Dataset excerpt
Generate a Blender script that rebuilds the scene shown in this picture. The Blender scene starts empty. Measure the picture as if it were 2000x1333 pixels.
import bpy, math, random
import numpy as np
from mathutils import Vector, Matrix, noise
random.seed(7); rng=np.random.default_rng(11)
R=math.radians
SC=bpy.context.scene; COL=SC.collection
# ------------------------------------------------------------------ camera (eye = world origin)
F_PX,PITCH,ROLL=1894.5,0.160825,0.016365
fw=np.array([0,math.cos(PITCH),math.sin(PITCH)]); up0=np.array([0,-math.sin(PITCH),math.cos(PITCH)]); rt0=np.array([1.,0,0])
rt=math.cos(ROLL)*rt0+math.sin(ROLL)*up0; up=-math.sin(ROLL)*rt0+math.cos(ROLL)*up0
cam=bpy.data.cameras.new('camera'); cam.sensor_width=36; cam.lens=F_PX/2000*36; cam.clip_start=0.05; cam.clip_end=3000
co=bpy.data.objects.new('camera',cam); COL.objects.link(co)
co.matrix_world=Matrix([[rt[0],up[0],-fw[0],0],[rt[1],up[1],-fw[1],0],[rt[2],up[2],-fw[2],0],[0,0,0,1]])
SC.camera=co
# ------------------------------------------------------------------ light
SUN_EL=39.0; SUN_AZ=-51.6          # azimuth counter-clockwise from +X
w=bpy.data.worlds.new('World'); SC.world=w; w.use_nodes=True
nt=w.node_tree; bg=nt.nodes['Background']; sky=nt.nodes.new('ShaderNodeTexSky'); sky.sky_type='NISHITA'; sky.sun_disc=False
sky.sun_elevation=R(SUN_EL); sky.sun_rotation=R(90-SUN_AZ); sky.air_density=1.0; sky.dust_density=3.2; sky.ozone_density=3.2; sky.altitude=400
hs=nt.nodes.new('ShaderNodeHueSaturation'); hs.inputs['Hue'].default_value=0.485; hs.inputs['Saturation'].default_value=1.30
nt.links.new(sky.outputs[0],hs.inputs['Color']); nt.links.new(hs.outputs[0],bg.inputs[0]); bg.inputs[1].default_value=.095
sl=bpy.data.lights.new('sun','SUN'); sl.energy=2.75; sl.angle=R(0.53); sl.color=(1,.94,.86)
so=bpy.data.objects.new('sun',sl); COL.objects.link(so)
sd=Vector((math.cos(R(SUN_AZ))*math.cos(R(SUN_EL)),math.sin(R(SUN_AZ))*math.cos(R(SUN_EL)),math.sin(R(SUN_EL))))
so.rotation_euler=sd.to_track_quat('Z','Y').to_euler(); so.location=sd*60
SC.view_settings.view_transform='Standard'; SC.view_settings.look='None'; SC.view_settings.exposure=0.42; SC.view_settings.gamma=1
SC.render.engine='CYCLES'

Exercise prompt
Return a copy of every line that includes the word "scene".

Exercise output
Generate a Blender script that rebuilds the scene shown in this picture. The Blender scene starts empty. Measure the picture as if it were 2000x1333 pixels.
SC=bpy.context.scene; COL=SC.collection